● EXERCISE DESCRIPTION: Using the entries shown below, output the line containing "Reconstruct this image", the line containing "COL = scene.collection", and every line between them, exactly. Pictures are omitted.

******************************

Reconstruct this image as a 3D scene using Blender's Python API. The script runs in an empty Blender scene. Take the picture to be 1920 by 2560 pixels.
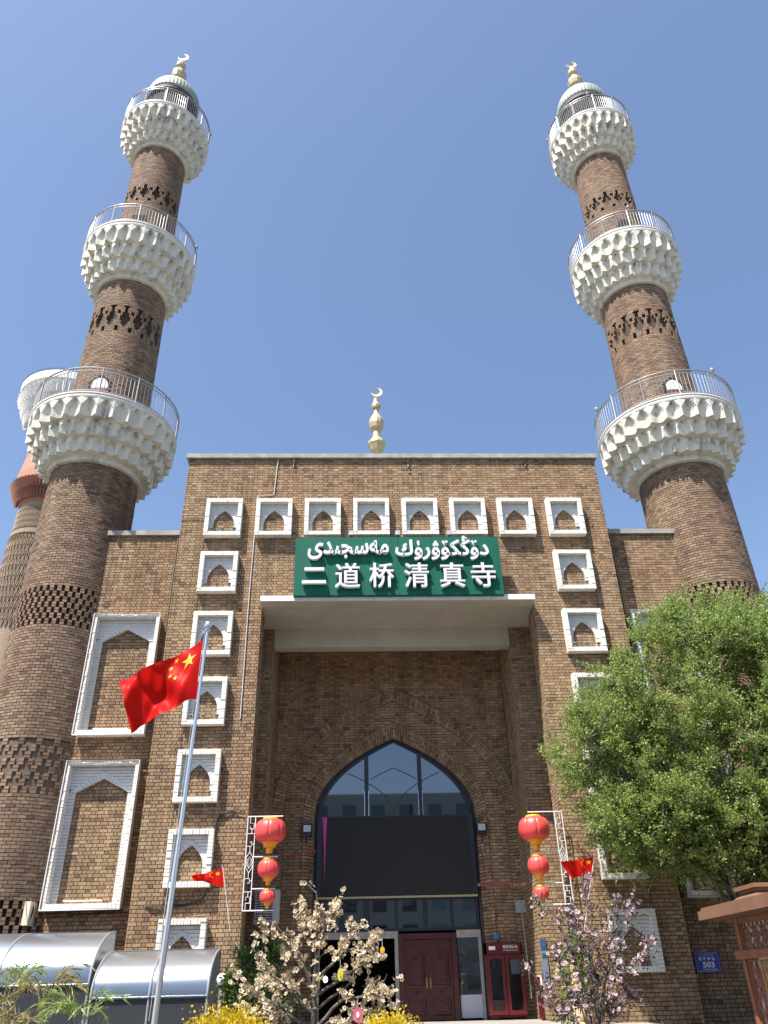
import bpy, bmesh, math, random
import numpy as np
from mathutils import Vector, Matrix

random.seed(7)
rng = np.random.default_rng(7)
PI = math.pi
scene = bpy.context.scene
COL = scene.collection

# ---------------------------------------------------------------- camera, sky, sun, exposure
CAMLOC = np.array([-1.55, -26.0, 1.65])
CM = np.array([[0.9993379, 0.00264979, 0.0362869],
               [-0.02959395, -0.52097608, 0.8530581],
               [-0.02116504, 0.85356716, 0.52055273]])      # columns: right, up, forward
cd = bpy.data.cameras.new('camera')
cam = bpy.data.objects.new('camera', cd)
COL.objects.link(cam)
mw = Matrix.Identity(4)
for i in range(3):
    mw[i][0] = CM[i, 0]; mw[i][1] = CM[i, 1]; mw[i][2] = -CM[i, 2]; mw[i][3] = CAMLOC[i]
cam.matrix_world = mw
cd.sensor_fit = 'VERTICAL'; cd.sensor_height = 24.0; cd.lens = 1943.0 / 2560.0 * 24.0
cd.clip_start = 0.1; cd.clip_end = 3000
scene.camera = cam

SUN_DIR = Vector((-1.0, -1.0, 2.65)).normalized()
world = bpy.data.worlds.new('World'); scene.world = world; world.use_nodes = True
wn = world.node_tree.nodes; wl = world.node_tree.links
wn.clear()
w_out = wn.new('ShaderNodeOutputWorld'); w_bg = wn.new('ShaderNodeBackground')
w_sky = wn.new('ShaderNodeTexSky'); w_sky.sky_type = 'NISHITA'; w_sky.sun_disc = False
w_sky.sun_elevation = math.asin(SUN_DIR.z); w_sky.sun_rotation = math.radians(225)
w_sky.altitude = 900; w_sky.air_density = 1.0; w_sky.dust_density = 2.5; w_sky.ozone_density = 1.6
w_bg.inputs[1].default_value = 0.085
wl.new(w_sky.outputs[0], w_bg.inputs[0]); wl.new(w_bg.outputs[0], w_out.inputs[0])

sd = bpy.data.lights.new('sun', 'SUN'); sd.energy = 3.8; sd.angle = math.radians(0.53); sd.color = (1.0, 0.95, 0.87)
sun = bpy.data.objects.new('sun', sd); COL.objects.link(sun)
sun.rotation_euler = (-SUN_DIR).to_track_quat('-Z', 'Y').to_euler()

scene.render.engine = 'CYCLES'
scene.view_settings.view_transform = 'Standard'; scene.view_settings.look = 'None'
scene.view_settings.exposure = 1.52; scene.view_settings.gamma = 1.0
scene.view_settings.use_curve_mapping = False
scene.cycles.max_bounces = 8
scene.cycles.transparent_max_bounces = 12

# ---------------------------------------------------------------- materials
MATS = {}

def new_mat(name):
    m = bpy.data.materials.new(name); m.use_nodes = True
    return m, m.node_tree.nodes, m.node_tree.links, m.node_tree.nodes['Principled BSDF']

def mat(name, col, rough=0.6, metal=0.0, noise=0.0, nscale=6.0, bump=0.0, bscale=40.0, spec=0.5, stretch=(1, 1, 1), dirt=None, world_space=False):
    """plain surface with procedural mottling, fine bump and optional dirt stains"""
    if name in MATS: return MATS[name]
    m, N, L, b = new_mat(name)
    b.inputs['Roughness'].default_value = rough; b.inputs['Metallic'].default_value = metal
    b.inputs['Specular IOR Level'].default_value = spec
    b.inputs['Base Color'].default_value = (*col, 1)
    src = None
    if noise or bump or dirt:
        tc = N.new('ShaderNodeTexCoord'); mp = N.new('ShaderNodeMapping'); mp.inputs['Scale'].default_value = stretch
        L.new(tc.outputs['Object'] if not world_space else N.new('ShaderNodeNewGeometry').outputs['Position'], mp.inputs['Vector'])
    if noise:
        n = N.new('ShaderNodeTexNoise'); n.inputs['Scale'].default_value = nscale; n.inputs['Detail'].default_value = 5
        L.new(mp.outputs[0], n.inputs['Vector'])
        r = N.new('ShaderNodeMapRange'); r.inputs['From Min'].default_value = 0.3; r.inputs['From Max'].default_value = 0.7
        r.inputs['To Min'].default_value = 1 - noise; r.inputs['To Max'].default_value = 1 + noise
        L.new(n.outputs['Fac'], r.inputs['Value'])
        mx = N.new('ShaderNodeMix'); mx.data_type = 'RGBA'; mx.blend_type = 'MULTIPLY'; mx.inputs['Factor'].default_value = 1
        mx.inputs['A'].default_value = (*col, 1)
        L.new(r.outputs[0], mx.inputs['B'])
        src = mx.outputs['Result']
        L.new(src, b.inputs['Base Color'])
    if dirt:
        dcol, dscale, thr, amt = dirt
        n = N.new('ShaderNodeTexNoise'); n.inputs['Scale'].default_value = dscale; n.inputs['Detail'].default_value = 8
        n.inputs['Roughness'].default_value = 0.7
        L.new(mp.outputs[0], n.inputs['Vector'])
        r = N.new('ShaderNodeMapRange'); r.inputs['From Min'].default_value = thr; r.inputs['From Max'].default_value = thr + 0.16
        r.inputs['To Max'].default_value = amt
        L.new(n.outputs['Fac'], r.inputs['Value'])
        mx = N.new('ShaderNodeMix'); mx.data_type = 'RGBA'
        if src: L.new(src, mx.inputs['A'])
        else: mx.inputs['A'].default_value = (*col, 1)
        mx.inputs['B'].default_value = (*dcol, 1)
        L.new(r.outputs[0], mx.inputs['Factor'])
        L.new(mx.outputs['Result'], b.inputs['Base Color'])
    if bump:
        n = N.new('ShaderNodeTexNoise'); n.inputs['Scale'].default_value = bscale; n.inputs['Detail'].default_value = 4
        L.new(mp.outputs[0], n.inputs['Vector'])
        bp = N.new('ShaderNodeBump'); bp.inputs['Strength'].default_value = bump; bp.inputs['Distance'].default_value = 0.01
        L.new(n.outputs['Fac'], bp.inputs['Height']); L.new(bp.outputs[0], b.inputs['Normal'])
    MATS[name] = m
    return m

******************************

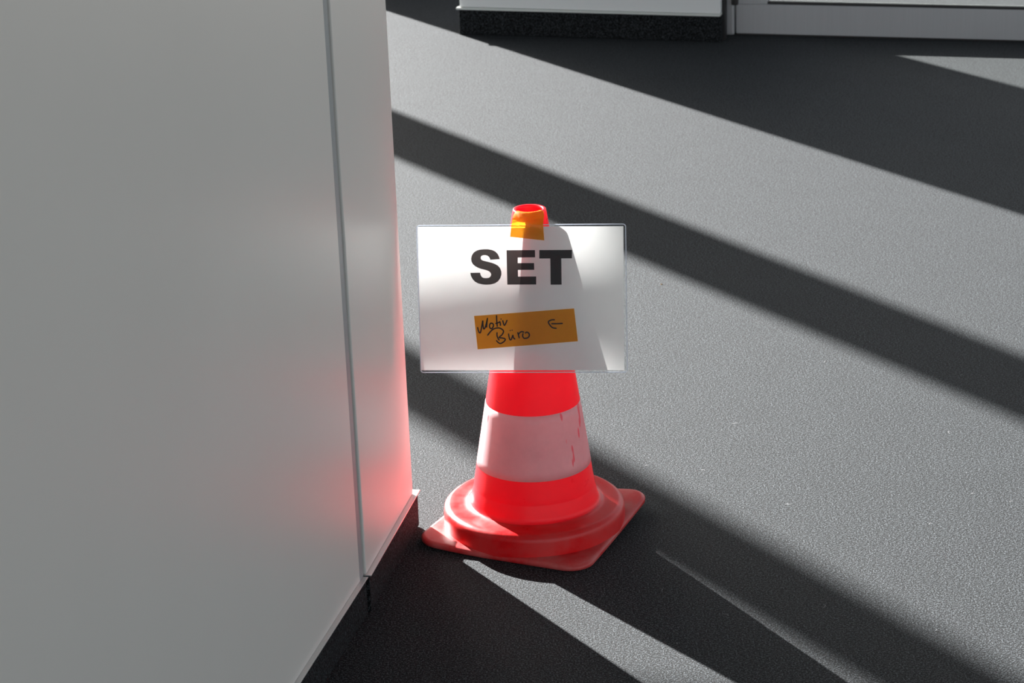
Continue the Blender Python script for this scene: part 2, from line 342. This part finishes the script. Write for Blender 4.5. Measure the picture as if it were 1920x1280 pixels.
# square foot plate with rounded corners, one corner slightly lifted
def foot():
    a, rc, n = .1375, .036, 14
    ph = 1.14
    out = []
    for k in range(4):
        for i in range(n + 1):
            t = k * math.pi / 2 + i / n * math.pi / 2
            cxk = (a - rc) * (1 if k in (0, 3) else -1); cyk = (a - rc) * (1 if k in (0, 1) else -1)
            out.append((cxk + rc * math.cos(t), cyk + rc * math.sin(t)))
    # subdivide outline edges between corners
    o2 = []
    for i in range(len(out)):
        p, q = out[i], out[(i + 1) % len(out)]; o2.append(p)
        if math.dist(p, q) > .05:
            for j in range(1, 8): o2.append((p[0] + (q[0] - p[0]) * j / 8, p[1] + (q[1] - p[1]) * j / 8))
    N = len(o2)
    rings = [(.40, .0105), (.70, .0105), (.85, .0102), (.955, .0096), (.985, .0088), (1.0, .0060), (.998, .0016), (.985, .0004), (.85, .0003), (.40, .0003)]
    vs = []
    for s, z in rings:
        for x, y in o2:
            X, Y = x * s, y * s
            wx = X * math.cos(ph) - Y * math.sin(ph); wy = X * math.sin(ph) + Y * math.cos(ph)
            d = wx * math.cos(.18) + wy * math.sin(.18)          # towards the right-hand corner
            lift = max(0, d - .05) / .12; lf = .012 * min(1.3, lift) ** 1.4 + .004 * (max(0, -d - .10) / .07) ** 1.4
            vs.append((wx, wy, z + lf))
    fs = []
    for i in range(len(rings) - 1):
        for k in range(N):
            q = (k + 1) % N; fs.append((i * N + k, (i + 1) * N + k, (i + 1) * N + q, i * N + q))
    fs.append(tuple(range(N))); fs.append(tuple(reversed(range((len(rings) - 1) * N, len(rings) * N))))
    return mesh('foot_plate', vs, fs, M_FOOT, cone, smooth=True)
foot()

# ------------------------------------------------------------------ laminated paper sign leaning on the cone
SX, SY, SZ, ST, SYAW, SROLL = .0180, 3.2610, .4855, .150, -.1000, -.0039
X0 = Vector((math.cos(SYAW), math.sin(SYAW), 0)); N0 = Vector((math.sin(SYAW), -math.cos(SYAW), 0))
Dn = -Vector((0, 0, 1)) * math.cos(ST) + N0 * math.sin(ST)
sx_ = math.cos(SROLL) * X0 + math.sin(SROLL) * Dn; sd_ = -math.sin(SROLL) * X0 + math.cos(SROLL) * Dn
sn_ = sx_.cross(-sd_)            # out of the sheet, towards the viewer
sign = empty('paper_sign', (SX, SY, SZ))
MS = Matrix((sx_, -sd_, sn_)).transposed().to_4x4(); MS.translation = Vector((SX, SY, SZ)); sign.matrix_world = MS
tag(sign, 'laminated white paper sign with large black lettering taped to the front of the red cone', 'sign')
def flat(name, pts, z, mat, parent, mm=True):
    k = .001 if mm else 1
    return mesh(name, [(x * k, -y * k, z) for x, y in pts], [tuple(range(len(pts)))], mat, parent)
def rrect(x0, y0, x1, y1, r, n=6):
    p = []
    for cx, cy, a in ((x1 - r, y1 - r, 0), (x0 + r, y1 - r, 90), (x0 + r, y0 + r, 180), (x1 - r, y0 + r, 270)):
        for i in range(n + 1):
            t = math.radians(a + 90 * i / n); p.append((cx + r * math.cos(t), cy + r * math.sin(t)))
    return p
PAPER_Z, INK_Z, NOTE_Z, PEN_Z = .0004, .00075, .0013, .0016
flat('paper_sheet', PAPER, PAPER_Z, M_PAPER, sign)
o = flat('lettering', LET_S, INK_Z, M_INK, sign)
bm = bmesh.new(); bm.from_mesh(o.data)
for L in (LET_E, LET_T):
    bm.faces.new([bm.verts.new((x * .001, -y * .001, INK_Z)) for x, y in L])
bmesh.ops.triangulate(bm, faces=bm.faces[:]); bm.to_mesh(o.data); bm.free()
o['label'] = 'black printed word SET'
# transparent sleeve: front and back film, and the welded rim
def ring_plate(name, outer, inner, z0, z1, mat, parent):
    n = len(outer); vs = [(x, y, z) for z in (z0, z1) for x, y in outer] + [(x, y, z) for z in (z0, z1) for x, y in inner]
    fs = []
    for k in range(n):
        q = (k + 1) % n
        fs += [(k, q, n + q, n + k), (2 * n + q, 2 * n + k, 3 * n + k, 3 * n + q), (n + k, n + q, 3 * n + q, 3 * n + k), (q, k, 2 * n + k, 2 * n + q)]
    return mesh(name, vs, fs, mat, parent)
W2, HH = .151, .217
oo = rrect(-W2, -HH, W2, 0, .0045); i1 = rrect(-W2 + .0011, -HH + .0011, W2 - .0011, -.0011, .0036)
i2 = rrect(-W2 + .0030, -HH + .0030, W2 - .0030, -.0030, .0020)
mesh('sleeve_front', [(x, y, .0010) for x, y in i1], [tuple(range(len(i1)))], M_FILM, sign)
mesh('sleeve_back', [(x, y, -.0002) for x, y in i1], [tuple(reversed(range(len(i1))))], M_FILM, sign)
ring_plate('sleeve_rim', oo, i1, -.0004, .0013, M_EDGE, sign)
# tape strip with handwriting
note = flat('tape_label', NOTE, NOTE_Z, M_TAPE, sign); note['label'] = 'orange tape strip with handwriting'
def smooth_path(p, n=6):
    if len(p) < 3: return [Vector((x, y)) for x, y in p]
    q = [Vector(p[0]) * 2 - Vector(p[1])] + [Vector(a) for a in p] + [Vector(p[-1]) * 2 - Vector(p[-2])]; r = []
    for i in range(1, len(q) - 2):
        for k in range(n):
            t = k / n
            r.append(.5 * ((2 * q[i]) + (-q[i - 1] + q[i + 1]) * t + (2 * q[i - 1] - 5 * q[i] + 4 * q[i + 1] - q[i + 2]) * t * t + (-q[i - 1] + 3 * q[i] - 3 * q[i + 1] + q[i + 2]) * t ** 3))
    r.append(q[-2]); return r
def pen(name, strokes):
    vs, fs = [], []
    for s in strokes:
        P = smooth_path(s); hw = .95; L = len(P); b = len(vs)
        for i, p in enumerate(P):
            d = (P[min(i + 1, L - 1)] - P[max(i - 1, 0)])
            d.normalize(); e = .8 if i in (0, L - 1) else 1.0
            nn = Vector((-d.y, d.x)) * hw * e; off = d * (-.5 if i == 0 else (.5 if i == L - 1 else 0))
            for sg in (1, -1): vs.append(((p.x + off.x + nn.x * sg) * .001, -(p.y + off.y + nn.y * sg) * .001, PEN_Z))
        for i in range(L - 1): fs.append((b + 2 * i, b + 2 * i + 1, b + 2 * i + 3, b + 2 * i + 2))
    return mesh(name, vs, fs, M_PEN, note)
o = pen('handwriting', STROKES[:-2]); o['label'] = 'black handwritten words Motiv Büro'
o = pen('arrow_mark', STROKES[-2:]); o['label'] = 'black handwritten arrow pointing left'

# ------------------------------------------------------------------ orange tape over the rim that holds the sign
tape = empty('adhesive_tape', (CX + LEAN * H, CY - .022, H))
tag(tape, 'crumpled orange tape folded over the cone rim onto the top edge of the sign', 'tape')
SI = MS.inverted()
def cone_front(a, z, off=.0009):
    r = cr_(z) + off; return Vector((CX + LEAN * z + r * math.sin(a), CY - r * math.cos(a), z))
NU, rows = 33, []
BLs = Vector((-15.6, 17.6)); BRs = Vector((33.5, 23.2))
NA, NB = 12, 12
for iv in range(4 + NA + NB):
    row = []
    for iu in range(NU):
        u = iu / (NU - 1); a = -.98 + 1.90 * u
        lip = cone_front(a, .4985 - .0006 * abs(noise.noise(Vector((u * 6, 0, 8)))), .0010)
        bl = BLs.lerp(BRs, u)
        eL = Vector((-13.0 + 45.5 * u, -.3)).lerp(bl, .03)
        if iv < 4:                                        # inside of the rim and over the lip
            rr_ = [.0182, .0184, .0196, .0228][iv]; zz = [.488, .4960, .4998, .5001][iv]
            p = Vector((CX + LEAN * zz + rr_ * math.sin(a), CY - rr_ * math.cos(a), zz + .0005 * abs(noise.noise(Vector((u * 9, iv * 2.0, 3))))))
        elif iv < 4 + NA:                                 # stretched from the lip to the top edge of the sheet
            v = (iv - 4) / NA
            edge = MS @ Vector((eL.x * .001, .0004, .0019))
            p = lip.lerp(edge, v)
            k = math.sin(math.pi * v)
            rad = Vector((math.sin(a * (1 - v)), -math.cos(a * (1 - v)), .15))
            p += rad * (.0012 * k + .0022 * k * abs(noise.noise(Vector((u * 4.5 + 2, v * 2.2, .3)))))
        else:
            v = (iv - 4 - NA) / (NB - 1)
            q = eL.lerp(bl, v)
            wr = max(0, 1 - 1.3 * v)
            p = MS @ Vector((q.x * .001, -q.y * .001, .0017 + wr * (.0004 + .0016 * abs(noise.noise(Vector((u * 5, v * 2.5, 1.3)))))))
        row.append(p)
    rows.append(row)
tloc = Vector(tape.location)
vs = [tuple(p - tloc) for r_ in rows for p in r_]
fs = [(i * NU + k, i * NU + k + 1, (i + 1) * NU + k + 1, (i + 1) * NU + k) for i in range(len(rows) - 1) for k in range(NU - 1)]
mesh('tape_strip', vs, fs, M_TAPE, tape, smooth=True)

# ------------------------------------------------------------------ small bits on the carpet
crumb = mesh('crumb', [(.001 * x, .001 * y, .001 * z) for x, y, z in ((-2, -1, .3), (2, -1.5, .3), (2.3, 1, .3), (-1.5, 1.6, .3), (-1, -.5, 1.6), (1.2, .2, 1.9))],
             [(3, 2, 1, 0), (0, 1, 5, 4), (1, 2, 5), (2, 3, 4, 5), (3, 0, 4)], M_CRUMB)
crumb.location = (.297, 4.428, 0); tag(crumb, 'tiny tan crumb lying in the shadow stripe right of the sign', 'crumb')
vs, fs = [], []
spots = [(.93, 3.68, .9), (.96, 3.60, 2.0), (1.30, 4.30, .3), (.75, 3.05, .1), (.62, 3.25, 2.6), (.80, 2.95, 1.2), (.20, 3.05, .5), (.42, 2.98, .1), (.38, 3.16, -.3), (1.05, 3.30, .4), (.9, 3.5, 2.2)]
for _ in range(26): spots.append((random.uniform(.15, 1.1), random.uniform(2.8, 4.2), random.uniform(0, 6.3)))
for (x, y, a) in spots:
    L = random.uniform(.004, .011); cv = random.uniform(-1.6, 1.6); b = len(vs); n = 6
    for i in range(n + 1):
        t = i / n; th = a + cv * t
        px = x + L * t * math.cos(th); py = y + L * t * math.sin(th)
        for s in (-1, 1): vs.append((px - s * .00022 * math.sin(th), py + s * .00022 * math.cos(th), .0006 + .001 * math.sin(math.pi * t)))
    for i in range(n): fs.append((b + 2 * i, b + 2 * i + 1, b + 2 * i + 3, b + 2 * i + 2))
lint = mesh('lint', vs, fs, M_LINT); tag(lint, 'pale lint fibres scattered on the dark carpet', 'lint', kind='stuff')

******************************

● FULL SOLUTION:
Reconstruct this image as a 3D scene using Blender's Python API. The script runs in an empty Blender scene. Take the picture to be 1920 by 2560 pixels.
import bpy, bmesh, math, random
import numpy as np
from mathutils import Vector, Matrix

random.seed(7)
rng = np.random.default_rng(7)
PI = math.pi
scene = bpy.context.scene
COL = scene.collection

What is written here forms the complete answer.